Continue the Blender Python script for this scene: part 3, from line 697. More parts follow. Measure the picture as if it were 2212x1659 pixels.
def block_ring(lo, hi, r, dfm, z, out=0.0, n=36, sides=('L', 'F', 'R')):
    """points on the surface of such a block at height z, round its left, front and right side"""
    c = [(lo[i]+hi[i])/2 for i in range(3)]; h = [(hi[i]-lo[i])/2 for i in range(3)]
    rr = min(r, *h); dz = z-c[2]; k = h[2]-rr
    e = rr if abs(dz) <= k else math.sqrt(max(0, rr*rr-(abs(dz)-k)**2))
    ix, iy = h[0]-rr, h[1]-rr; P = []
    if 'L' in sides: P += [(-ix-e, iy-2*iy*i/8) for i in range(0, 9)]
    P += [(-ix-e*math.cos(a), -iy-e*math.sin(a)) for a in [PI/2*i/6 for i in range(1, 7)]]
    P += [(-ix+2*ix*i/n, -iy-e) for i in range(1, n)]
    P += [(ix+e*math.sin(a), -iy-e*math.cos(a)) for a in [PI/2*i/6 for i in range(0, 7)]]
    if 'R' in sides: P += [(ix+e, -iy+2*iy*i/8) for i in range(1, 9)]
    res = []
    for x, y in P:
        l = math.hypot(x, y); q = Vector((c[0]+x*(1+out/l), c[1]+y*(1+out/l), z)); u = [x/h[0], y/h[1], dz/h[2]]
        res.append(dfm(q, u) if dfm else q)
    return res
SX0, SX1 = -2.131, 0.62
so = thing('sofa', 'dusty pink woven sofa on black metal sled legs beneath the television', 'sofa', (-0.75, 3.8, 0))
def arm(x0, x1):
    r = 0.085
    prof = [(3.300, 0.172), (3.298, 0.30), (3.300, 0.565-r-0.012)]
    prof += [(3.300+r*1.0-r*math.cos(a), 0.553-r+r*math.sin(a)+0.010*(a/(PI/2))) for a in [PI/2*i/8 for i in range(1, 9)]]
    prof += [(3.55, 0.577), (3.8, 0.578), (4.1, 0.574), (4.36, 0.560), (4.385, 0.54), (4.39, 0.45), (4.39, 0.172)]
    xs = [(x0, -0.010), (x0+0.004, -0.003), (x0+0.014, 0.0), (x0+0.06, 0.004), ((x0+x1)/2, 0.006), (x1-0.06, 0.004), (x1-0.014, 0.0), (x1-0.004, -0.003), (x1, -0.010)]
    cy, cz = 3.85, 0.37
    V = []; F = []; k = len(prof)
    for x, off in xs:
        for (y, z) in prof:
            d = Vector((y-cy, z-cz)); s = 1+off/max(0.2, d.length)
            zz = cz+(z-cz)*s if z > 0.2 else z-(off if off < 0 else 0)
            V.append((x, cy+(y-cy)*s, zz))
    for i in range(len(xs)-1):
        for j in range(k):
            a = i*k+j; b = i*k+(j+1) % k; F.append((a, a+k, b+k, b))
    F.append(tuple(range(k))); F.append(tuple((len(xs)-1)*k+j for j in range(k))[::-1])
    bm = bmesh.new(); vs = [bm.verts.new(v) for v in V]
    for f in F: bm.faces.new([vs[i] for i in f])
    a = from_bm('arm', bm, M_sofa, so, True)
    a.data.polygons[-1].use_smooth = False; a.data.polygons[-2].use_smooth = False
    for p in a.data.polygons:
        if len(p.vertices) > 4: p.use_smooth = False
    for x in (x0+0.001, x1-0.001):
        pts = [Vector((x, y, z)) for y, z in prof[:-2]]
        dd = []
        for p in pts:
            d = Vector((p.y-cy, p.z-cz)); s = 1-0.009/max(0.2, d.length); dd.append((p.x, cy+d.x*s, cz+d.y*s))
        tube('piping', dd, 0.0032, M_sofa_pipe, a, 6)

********

**Exercise aim:**
Please repeat the listing above in full and exactly.

**Solution for this problem:**
Continue the Blender Python script for this scene: part 3, from line 697. More parts follow. Measure the picture as if it were 2212x1659 pixels.
def block_ring(lo, hi, r, dfm, z, out=0.0, n=36, sides=('L', 'F', 'R')):
    """points on the surface of such a block at height z, round its left, front and right side"""
    c = [(lo[i]+hi[i])/2 for i in range(3)]; h = [(hi[i]-lo[i])/2 for i in range(3)]
    rr = min(r, *h); dz = z-c[2]; k = h[2]-rr
    e = rr if abs(dz) <= k else math.sqrt(max(0, rr*rr-(abs(dz)-k)**2))
    ix, iy = h[0]-rr, h[1]-rr; P = []
    if 'L' in sides: P += [(-ix-e, iy-2*iy*i/8) for i in range(0, 9)]
    P += [(-ix-e*math.cos(a), -iy-e*math.sin(a)) for a in [PI/2*i/6 for i in range(1, 7)]]
    P += [(-ix+2*ix*i/n, -iy-e) for i in range(1, n)]
    P += [(ix+e*math.sin(a), -iy-e*math.cos(a)) for a in [PI/2*i/6 for i in range(0, 7)]]
    if 'R' in sides: P += [(ix+e, -iy+2*iy*i/8) for i in range(1, 9)]
    res = []
    for x, y in P:
        l = math.hypot(x, y); q = Vector((c[0]+x*(1+out/l), c[1]+y*(1+out/l), z)); u = [x/h[0], y/h[1], dz/h[2]]
        res.append(dfm(q, u) if dfm else q)
    return res
SX0, SX1 = -2.131, 0.62
so = thing('sofa', 'dusty pink woven sofa on black metal sled legs beneath the television', 'sofa', (-0.75, 3.8, 0))
def arm(x0, x1):
    r = 0.085
    prof = [(3.300, 0.172), (3.298, 0.30), (3.300, 0.565-r-0.012)]
    prof += [(3.300+r*1.0-r*math.cos(a), 0.553-r+r*math.sin(a)+0.010*(a/(PI/2))) for a in [PI/2*i/8 for i in range(1, 9)]]
    prof += [(3.55, 0.577), (3.8, 0.578), (4.1, 0.574), (4.36, 0.560), (4.385, 0.54), (4.39, 0.45), (4.39, 0.172)]
    xs = [(x0, -0.010), (x0+0.004, -0.003), (x0+0.014, 0.0), (x0+0.06, 0.004), ((x0+x1)/2, 0.006), (x1-0.06, 0.004), (x1-0.014, 0.0), (x1-0.004, -0.003), (x1, -0.010)]
    cy, cz = 3.85, 0.37
    V = []; F = []; k = len(prof)
    for x, off in xs:
        for (y, z) in prof:
            d = Vector((y-cy, z-cz)); s = 1+off/max(0.2, d.length)
            zz = cz+(z-cz)*s if z > 0.2 else z-(off if off < 0 else 0)
            V.append((x, cy+(y-cy)*s, zz))
    for i in range(len(xs)-1):
        for j in range(k):
            a = i*k+j; b = i*k+(j+1) % k; F.append((a, a+k, b+k, b))
    F.append(tuple(range(k))); F.append(tuple((len(xs)-1)*k+j for j in range(k))[::-1])
    bm = bmesh.new(); vs = [bm.verts.new(v) for v in V]
    for f in F: bm.faces.new([vs[i] for i in f])
    a = from_bm('arm', bm, M_sofa, so, True)
    a.data.polygons[-1].use_smooth = False; a.data.polygons[-2].use_smooth = False
    for p in a.data.polygons:
        if len(p.vertices) > 4: p.use_smooth = False
    for x in (x0+0.001, x1-0.001):
        pts = [Vector((x, y, z)) for y, z in prof[:-2]]
        dd = []
        for p in pts:
            d = Vector((p.y-cy, p.z-cz)); s = 1-0.009/max(0.2, d.length); dd.append((p.x, cy+d.x*s, cz+d.y*s))
        tube('piping', dd, 0.0032, M_sofa_pipe, a, 6)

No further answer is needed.